Bitcoin Gains Attention from Institutional Investors
On the contrary, Bitcoin, a well-known cryptocurrency, is now-a-days gaining significant attention from institutional investors. The cryptocurrency is gaining attention from big institutions due to its security, global reach and brand recognition.
This is evident from the recent developments where IMF (International Monetary Fund) included BTC in global economic statistics. This move has helped the cryptocurrency move its status from a speculative asset to a mainstream financial instrument.
Gold and Bitcoin Offer Dual-Track Safe Harbor
Gold is considered to be a trusted safe haven in traditional asset, while BTC is being known for creating a decentralized reserve. Together, both of these offer two parallel paths for safeguarding wealth, providing a “dual-track safe harbor” for global investors. With this system, governments and decentralized economies can build their own safe-haven options, providing various ways to manage risk.
Bitcoin and Gold Share Similarities
According to research, BTC and gold share similarities where both of them are valuable and scarce assets. Even though the institutions are favoring BTC more, it does not mean that BTC can replace gold , instead BTC is a complementary asset to gold.

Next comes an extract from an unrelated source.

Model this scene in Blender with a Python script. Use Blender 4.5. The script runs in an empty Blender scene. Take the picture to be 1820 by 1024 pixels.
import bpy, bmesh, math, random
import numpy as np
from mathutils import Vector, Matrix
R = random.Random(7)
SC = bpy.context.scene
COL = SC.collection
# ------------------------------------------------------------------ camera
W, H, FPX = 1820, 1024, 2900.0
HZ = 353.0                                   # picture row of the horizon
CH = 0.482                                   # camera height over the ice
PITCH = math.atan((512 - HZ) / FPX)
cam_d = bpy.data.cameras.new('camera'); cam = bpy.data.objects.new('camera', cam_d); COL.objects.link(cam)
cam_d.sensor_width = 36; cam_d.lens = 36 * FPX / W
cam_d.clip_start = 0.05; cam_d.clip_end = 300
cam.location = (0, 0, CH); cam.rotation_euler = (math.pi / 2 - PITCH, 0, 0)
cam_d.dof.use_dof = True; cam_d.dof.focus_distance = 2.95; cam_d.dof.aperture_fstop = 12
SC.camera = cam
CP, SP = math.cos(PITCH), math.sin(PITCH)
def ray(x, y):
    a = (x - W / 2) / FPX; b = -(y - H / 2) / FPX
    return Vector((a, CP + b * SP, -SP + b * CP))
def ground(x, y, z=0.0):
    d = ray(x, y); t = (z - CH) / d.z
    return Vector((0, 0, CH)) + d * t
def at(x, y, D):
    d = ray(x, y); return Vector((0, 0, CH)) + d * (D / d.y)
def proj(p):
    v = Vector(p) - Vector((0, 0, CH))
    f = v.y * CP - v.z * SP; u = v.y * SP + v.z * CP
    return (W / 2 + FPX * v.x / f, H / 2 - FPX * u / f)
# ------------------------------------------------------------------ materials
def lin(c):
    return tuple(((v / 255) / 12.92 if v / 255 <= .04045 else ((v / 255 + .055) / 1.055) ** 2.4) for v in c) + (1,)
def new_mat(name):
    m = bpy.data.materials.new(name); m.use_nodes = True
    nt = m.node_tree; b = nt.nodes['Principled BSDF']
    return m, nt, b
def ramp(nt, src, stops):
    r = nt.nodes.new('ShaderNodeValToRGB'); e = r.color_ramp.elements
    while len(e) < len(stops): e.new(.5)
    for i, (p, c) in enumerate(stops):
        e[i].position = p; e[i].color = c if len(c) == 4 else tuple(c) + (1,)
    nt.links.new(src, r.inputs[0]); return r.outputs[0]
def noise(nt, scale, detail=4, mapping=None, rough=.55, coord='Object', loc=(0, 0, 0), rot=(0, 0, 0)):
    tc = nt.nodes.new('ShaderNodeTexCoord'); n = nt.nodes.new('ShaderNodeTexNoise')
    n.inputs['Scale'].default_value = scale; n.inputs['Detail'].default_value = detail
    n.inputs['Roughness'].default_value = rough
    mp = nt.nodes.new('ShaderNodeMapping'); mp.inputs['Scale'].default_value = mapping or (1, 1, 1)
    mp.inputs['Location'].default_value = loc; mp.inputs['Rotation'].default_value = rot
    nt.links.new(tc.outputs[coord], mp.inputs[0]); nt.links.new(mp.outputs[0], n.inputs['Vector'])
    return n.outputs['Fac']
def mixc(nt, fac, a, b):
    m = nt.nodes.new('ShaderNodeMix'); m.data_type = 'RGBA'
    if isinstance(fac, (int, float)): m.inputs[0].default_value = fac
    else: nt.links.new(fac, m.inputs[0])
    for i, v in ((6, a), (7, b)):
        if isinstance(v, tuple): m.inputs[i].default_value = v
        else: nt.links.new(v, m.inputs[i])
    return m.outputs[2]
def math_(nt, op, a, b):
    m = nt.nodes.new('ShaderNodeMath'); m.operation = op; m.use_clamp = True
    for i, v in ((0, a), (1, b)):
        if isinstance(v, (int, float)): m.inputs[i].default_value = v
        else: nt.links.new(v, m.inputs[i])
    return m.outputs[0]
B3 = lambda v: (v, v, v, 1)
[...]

Diversifying Portfolio with Gold and Bitcoin
Gold, on one hand, provides stability and trust, whereas, Bitcoin, on the other hand, provides innovation, easy global access and potential for growth. These two, when they come together, they will help diversify investment portfolio of an investor. As one of these provides security towards economic downturns, the other one provides hedge against inflation. This combination suits different investment strategies and risk levels.